Sunday, September 27, 2009

75. On Peer Reviewing RSA Single-Paper Proposals

Here are my thoughts on the 25 panels I have reviewed, in broad terms. They are divisible into three categories.

1. Average (about 15 of 25 abstracts).

Para 1. Here is an object/event/text. This object/event/text is really interesting.
Para 2. This object/event/text is really, really interesting. I am very passionate about this object/event/text.
Para 3. I hope to say something interesting about this object.

2. Above-average (about 5 of 25 abstracts).

Para 1. There is a concept of interest in rhetorical theory/criticism/pedagogy. I am familiar with this topic, but I make reference to no specific literature, or, if I do, it's probably Kenneth Burke, who died 15 years ago.
Para 2. Here is an object/event/text. This object/event/text is really interesting.
Para 3. I hope to say something interesting about this object in light of this concept of interest.

3. Excellent: (about 5 of 25 abstracts).

Para 1: Specifically named scholars who have published in the last ten years disagree about a concept of interest in rhetorical theory/criticism/pedagogy.
Para 2: This disagreement can be adjudicated/resolved/complicated by reference to a specific object/text/event.
Para 3: In a specifically enumerated process, I will adjudicate/resolve/complicate this disagreement by doing specific critical work to the object/text/event.

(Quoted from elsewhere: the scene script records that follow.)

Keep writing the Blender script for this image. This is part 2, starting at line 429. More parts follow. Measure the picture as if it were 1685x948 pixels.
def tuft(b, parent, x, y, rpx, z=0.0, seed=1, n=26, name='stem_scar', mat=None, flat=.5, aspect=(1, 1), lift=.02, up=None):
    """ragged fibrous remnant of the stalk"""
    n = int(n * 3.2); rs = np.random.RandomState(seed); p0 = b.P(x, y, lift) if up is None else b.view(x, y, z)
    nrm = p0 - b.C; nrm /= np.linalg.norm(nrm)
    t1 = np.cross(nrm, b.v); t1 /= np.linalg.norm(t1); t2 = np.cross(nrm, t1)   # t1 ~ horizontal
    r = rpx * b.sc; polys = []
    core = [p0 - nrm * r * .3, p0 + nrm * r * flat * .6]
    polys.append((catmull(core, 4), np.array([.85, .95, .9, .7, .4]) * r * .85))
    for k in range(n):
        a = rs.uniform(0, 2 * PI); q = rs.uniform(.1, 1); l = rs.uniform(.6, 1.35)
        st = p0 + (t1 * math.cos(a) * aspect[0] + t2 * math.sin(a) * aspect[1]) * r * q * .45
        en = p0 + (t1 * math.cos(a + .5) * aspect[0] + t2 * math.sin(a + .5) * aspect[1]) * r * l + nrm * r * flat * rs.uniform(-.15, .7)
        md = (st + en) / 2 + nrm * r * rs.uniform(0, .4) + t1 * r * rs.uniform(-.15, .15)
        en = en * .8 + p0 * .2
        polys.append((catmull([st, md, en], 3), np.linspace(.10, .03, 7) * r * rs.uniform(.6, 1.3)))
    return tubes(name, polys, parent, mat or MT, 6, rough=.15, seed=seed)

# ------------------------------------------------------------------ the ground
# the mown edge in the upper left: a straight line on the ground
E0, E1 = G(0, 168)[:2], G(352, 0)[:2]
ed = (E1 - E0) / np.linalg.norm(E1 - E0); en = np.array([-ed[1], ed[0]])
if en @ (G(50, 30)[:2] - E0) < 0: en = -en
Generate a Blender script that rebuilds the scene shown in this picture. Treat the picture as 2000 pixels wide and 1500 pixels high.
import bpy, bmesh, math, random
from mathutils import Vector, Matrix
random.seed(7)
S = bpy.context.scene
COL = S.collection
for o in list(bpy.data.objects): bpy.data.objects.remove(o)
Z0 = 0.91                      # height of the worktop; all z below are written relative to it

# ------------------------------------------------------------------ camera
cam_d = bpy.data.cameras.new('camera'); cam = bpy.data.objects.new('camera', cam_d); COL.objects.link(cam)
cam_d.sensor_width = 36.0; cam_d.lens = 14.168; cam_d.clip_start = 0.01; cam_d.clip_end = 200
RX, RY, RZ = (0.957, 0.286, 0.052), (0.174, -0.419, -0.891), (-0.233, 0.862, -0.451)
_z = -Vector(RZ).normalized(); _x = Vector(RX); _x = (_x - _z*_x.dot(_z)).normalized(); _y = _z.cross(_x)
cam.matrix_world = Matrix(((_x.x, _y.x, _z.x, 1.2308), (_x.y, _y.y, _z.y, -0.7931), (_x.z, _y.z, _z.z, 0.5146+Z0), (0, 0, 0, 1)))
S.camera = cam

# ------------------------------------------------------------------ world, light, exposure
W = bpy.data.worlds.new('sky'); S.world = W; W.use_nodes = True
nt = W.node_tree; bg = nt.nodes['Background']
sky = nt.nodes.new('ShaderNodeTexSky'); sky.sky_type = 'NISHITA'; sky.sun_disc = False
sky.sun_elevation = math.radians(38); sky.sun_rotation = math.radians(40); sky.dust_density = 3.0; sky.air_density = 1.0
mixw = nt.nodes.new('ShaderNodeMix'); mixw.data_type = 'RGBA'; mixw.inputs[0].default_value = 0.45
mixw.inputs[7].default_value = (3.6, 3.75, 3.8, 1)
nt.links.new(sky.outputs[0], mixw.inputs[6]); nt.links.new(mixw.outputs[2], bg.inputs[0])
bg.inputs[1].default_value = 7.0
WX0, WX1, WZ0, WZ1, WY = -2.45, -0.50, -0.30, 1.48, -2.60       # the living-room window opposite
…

Agree? Disagree? And if you agree, can't we teach these formulae to students? (And - did I use this formula myself? I hope so!)

8 comments:

gschneider said...

This is fascinating, and I don't doubt that it is true generally. What are the below average ones like?

David said...
This comment has been removed by the author.
David said...

Average paper abstracts are about the object, from a rhetorical perspective. Above-average paper abstracts are about rhetoric, as illuminated by the object.

Some of the 15 that I called average, others might call below average.

David said...

Average paper abstracts are about the object, from a rhetorical perspective. Above-average paper abstracts are about rhetoric, as illuminated by the object.

Some of the 15 that I called average, others might call below average.

Anonymous said...

I'm gonna be sitting at home the end of May...

David said...

Anonymous:

Don't be so sure. First, the papers went to more than one reviewer, and my standards may be idiosyncratic. Where there is a discrepancy, I think the organizers will likely go with the more optimistic reading.

Second: None of the papers that I read were marked "unsuitable." If you are worrying that I might have rejected your proposal, the answer is "no." None of the papers I received were of a quality to reject.

Anonymous said...

Below average ones are probably like the one I sent in:

Para 1. Here is an event/text/object. It may or may not be interesting; I'm not going to try to persuade you that it is if you don't think so. It's probably rhetorical in some broad sense of the term, but you'll have to decide that for yourself.

Para 2. I'm going to talk about this event/text/object, and I hope that by using the word rhetoric/writing over and over, I will convince you that I am talking about rhetoric/writing rather than just the event/text/object itself. Otherwise, I'll just happily talk to myself.

Para 3. Having a third paragraph would mean that I could suggest implications of this event/text/object for rhetorical studies, so I'm leaving out the third paragraph.

(In my defense, I ran out of time before the proposal deadline...)

David said...

But -- I can't help but think that, with a few of these templates about (both mine and the Treat Variation for positive models, and a few of the bad ones), no one would run out of time, and everyone would produce strong abstracts, with even only a day to prepare.